Even though I’ve never been someone who grasps science and math in the way someone like Mack obviously does, I’ve nevertheless long been fascinated by how utterly weird and fascinating it is to be alive, conscious, and exist within a universe, a universe that is so profoundly mysterious, unknowable, yet, also, to some extent, knowable by relatively minor blips as us humans. Incidentally, it seems, figuring how the universe ends, or the myriad ways it may end, helps to understand how it began through extrapolation and working backward, and it might help us better understand pesky matters like the seeming feebleness of gravity, time and space itself, and whether other dimensions and/or universes exist. Little things like that.
Still, even though I’ll be dead star dust sucked back into the void long before our sun dies out or vacuum decay occurs or the entire universe ends in some other way, there is something wistfully sad about the end of everything. At the obvious micro level of our own self-centered self-consciousness, dying is already an existential crisis, and whether any of our own individual contributions to the world mattered. But what if the collective consciousness of the human race was blipped out? No legacy. No anything. But that goes back to the importance of enjoying the doing and the process and the journey, but still, wistful.
Anything to do with the cosmos is hard to wrap my head around, both the infinitely large and the infinitesimal, and the speed at which everything occurred and/or is occurring, and the delay in which we can even observe it all to make those aforementioned extrapolations about the origins of the universe. For example, I love gazing at the moon, as poetically cliche as it is, and yet, when I’m looking at it, the moon is one minute in the past. If I brave a gander at the sun, it’s eight minutes in the past. The night stars, if they happen to be viewable to my naked eye? A few years to thousands of years in the past due to light speed delay. Which is why we can extrapolate backward to the origins because when we gaze at the past of other galaxies, we make the fundamental physics assumption that the universe is the same everywhere (I think the implication being that nothing about science would make sense in how we understand it if the universe was not the same everywhere). This is also why, by the way, we can’t see “ourselves” thousands of years ago, i.e., our galaxy or quite literally, the human race from thousands of years ago because there is no older light emitting to see and extrapolate backward.
Mack also explains the Big Bang, and again, the grandiose activities occurring within infinitesimally tight windows of time: in 10 to the negative 34 seconds, the universe expanded 1 to the 26th power in size to about the size of a beach ball. Now, a beach ball doesn’t sound that big, cosmically, but when you consider the size it was prior to the beach ball and how fast it then reached beach ball size, it’s unbelievable. Again, how does one wrap their heads around forces in the cosmos acting in this way? What I have trouble understanding is what the Big Bang expanded out of or into, as it were. Or another way of putting it, I suppose, what were the constituent parts that created the Big Bang within at the time of great expansion? Then, as we’ve now learned, the universe is infinite in size … and expanding, which “infinite” is a concept that’s difficult to even approach an understanding of for our brains, but that something infinite can get more infinite is bewildering. But even if the universe were finite, that, too, would be difficult to understand because I’m not sure what the universe would run into to stop its expansion.

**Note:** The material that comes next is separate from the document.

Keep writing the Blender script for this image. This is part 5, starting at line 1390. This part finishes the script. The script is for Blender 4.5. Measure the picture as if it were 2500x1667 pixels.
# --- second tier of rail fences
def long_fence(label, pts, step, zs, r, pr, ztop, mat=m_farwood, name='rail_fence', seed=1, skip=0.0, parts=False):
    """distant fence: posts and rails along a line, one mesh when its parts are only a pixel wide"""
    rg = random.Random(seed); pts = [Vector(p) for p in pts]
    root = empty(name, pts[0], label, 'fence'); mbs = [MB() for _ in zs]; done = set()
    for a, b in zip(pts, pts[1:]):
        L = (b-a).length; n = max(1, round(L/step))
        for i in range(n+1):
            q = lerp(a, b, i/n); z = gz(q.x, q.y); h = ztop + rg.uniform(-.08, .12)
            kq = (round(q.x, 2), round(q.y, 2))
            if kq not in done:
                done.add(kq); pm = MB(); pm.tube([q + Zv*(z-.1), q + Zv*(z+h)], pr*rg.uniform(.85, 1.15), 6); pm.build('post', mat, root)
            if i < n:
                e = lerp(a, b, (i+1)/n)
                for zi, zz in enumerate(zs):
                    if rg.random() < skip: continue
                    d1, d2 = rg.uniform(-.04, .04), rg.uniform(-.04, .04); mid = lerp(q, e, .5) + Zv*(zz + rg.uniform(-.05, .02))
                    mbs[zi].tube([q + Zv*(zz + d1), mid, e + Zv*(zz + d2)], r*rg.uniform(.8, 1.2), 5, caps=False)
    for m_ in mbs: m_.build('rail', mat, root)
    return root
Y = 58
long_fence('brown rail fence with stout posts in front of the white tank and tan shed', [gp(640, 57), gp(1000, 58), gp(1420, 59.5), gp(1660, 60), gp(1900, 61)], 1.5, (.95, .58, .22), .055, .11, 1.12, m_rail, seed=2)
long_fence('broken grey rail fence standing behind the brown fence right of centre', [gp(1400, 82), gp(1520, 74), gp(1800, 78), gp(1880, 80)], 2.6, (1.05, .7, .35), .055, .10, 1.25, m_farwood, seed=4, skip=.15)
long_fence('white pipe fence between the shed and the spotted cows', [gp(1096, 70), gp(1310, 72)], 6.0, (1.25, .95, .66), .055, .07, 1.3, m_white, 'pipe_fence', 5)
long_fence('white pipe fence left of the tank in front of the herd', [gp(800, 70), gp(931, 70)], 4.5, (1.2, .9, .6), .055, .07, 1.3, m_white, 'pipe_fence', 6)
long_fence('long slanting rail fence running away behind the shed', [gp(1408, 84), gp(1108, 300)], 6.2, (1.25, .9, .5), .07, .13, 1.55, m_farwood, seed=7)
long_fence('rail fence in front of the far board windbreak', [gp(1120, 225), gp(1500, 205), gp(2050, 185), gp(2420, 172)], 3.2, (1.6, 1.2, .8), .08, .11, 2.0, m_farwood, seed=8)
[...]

Despite all of our knowledge down to the infinitesimal about the Big Bang, apparently we can’t go shorter in time than Planck time, which would encompass the earliest events after the Big Bang. To put it another way, in regular vernacular, we joke about the quickness of a nanosecond, but a nanosecond is a decimal point followed by 8 zeroes before getting to 1. Planck time is 43 zeroes. And yet, so much is happening apparently within those 43 zeroes, a hundred of a millionth of a trillionth of a diameter of a proton, for goodness’ sake! The cosmos are weird.
The other item I gravitated toward (hehe) in Mack’s book was the idea of entropy, or the idea that universe tends toward disorder. In human terms, on our scale, it’s neat to think of how when we try to create order somewhere, we create disorder elsewhere, i.e., unintended consequences. But I digress.
Finally, I’d be remiss if I didn’t mention the Boltzmann brain thought experiment Mack mentions. I’d never heard of this before, but apparently the thought experiment is that it might be more likely for a single brain to spontaneously form in a void, complete with a memory of having existed in our universe, rather than for the entire universe to come about in the way cosmologists think it actually did. You see where this thought experiment can lead us, right? It lends credence to our consciousness living on even after the death of this universe. Tantalizing, huh?
My Boltzmann brain hurts, but I thoroughly enjoyed listening to Mack’s book about the end of everything, astrophysically speaking.